A casi mil kilómetros de distancia y con tres años de diferencia, el matrimonio Torrico nombraba Sebastián a su hijo. Creció correteando arriba y abajo la Avenida San Martín y de entre los viñedos en los que se crió viajó, como todo fruto de vid, al equipo bodeguero de Godoy Cruz. Pelándose las rodillas en la Nacional B, logró convertirse en valedor de su equipo y, después de hacerse enorme en dos ocasiones ante los delanteros de Nueva Chicago que le encaraban, firmar el ascenso a la Primera División argentina, por primera vez en la historia del club. En una de ellas, un resorte en la corva de la pierna derecha le negó el sabor de la gloria al hermano mayor de Higuaín, Federico. En la otra, su cuerpo adquirió una dimensión infranqueable para un nublado Carranza. Sacado a hombros, disfrutó 150 partidos en el club de su ciudad, antes de cruzar el país para asentarse en el barrio La Paternal, al noroeste de Buenos Aires. “No me olviden, volveré”, debió pensar. Y volvió, porque solamente permaneció un año bajo la insignia del Tifón de Boyacá. Tras su regreso, compartió una fraternal competencia con Nelson Ibañez por la titularidad, torneo personal en el que venció Sebastián Torrico. Después de su experiencia en medio de un tifón, el intrépido arquero, cual aficionado a los fenómenos meteorológicos salvajes, se fue guantes en manos al Ciclón de Boedo, a su club actual. A San Lorenzo de Almagro. Allí fue el pacífico sustituto de un polémico Pablo Migliore, culpable de militar en la cantera de Huracán, rival de San Lorenzo, sospechoso de simpatizar con Boca, otro de los enconados adversarios del Ciclón, y, por último, lo más grave, acusado por vía legal de encubrir a Maxi Mazzaro, un barra brava de Boca Juniors. Su debut no pudo ser mejor, en tanto que negó dos penaltis contra Deportivo Morón y guió a su nueva camada hacia octavos de final de Copa. Su debut en Liga, también con victoria, envió a Independiente a la Nacional B. Talismán en Boedo, entre sus mayores logros están una racha de 540 minutos con el arco impermeable y una mano bañada en sueños que un rato después estaría tocando la copa entregada al vencedor de la Liga Argentina de 2013. ¿Lo estará también el Mundialito de Clubes de 2014?

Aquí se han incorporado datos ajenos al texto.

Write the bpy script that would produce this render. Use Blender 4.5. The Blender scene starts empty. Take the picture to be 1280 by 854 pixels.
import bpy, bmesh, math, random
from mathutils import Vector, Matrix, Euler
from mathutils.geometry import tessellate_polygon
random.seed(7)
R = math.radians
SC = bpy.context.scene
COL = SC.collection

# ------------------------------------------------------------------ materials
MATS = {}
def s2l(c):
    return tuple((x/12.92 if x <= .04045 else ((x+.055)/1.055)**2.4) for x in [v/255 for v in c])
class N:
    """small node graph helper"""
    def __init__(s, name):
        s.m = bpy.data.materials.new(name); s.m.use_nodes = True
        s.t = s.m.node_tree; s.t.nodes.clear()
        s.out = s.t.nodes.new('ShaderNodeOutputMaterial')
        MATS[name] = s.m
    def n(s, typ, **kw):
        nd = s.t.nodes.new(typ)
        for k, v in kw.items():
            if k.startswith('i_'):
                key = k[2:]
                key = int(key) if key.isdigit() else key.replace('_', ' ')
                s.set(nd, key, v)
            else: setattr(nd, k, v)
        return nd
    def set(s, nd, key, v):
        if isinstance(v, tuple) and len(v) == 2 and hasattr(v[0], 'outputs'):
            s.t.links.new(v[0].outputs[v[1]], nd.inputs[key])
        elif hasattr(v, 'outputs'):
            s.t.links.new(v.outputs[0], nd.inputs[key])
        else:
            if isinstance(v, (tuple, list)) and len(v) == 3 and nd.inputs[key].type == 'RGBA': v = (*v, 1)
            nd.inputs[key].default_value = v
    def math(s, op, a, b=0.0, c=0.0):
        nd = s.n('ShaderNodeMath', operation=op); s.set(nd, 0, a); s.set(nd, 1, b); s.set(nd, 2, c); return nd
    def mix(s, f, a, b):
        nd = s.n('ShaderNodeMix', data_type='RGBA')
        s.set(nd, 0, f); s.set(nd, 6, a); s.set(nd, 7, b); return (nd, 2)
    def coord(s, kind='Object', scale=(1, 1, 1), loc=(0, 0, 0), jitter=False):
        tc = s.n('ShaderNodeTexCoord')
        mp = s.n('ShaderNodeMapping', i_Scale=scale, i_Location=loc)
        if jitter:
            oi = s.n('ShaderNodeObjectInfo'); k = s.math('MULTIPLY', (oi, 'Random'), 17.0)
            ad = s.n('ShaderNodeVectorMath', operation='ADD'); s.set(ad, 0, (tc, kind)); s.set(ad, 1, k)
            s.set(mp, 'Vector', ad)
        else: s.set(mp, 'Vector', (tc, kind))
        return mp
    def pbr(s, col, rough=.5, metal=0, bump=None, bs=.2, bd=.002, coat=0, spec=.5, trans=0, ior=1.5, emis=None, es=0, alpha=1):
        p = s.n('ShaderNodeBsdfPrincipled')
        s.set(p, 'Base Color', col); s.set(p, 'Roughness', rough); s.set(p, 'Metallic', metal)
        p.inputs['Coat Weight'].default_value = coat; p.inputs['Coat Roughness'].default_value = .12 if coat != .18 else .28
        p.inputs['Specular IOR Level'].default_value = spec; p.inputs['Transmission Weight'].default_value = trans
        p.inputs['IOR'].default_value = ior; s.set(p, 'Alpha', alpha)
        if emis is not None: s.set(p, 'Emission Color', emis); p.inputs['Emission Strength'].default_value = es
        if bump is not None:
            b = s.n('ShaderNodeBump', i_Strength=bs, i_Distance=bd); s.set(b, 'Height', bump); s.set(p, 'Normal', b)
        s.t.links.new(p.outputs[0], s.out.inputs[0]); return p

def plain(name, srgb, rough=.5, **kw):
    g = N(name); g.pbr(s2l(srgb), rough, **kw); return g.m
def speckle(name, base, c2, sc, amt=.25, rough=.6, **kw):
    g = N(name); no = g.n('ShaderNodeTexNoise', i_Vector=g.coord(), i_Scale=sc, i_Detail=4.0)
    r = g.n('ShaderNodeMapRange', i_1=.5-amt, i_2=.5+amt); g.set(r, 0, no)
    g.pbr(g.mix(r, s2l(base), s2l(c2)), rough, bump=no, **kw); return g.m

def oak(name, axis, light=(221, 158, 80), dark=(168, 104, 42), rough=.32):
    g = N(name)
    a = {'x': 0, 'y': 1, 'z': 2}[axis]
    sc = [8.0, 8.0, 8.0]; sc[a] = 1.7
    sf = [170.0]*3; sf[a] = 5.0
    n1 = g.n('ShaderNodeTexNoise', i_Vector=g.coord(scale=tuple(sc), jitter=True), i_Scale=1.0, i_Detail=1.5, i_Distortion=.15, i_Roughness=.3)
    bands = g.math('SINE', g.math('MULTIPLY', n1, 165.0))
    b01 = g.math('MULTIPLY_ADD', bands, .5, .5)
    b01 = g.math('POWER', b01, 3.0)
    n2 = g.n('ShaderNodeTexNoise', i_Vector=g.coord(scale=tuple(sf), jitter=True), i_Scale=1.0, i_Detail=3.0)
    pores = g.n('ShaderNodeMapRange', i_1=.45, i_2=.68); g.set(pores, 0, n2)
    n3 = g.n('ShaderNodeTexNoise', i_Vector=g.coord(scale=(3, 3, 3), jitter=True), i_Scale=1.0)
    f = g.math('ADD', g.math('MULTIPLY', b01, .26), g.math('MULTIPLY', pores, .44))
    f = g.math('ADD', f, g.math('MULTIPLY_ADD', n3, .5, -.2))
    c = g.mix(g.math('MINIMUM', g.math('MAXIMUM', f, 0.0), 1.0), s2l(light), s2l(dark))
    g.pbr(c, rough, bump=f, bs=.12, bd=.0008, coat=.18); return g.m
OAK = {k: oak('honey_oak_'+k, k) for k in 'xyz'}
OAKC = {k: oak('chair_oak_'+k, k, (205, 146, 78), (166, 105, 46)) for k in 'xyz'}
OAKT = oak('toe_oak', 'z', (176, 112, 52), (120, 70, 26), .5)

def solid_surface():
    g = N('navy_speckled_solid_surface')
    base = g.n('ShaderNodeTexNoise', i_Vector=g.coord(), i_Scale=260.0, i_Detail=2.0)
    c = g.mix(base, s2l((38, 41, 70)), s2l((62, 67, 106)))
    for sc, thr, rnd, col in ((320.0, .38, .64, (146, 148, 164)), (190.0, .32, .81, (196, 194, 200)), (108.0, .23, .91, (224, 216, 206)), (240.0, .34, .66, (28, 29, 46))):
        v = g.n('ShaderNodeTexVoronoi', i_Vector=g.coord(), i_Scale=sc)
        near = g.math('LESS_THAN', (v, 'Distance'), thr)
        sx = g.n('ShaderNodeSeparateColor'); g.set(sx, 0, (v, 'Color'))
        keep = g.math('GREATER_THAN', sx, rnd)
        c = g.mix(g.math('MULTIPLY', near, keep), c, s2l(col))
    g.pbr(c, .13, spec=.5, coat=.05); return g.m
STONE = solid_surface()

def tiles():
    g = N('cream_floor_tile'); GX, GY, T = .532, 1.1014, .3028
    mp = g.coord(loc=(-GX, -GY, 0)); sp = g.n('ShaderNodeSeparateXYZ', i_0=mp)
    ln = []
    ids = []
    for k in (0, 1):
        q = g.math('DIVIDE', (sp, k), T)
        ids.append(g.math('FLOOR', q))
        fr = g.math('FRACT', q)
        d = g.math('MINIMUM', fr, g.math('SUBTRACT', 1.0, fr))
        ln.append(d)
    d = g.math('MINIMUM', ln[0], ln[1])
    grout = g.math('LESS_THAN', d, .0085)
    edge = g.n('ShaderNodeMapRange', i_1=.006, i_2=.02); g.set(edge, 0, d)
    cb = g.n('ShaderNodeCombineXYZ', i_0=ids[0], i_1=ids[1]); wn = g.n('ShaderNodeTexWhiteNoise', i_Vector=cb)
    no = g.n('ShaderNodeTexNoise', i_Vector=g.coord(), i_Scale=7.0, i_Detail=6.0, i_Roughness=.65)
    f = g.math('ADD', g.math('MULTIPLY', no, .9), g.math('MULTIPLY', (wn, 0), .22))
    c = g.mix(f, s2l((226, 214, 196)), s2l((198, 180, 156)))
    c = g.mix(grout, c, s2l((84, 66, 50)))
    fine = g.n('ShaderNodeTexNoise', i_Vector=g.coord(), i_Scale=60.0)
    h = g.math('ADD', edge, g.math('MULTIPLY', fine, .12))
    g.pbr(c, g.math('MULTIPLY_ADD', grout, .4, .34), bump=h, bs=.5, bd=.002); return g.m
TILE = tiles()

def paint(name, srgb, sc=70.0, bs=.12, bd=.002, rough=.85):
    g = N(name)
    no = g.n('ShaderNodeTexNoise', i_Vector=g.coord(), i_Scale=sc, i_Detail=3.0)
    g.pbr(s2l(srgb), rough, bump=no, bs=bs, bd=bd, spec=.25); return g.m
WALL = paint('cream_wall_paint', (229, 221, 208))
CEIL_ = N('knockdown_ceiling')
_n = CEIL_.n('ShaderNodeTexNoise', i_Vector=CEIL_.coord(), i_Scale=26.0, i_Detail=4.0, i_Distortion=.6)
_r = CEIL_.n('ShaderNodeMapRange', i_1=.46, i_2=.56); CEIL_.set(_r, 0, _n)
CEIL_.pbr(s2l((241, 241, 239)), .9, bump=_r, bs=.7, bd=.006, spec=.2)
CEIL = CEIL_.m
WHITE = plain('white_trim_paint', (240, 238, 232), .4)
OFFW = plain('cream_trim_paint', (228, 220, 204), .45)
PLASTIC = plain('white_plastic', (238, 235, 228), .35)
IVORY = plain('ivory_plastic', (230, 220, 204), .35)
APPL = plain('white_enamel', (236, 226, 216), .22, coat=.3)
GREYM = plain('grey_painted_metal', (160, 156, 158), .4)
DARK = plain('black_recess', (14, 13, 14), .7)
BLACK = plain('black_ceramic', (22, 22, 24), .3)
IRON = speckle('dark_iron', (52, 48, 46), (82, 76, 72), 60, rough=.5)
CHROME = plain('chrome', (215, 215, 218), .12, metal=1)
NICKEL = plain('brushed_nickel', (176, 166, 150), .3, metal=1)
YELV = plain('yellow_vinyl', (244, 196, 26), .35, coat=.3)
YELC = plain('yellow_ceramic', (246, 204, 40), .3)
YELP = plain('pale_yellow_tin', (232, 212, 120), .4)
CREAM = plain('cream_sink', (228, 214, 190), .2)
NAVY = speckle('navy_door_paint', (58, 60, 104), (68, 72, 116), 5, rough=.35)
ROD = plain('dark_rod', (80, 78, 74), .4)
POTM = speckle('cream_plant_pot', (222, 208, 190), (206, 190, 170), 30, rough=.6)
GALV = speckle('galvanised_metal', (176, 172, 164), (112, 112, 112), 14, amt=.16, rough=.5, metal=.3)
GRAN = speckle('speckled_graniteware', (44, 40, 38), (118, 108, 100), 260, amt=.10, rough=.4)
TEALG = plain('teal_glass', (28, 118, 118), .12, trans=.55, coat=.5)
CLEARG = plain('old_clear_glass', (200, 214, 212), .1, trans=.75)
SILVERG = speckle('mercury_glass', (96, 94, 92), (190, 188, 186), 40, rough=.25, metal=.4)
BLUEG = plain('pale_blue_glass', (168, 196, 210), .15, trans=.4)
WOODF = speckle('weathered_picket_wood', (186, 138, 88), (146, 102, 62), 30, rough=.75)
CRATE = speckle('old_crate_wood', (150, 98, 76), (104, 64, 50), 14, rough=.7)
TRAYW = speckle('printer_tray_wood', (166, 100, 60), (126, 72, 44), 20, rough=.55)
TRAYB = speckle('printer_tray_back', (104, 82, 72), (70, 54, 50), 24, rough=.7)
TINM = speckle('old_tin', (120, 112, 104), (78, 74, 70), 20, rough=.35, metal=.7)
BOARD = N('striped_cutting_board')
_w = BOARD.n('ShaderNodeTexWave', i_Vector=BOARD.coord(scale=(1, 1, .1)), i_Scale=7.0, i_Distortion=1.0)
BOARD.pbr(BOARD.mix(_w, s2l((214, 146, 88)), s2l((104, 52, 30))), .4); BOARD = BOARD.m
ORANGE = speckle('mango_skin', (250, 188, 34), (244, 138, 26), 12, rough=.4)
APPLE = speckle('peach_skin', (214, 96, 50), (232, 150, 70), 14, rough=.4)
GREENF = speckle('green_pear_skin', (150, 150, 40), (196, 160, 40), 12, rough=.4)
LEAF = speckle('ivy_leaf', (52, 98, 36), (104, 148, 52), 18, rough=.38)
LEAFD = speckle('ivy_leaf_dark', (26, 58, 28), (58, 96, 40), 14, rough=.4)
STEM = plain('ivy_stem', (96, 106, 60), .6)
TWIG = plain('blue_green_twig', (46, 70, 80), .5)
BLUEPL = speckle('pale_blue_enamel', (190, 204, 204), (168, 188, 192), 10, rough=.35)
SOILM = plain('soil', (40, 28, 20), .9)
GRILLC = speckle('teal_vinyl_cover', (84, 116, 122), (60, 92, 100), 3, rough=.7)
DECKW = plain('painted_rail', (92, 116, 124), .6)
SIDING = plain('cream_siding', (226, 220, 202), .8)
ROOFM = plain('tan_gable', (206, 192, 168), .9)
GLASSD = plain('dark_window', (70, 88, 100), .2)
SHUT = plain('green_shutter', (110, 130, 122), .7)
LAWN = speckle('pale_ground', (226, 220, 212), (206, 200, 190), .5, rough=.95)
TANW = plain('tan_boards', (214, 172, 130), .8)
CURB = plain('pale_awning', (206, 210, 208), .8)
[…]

José Devecchi, un enamorado que espera

Hace tres años, José Devecchi disputaba en septiembre un partido con el juvenil de San Lorenzo que acabaría con el Cuervo saliendo campeón de la Séptima División argentina. Desde aquel campeonato, el joven guardameta ha venido desafiando a Calderón de la Barca y su “los sueños, sueños son”. Devecchi es una realidad, desde que fichara por San Lorenzo durante una elección de talentos en 2008. Los buscadores de oro, después de zarandear su cuenco, encontraron una pepita valiosa en la figura de Devecchi. Cabe insistir en que en septiembre de 2011 el portero estaba jugando en séptima división. Tres años más tarde está a dos partidos de proclamarse dueño del mundo con su equipo. No está permitido en Boedo soñar murmullos con los ojos bajos. La voz potente, la cabeza alta y una frase de Faulkner en su corazón: “La sabiduría suprema es tener sueños bastante grandes, para no perderlos de vista mientras se persiguen”.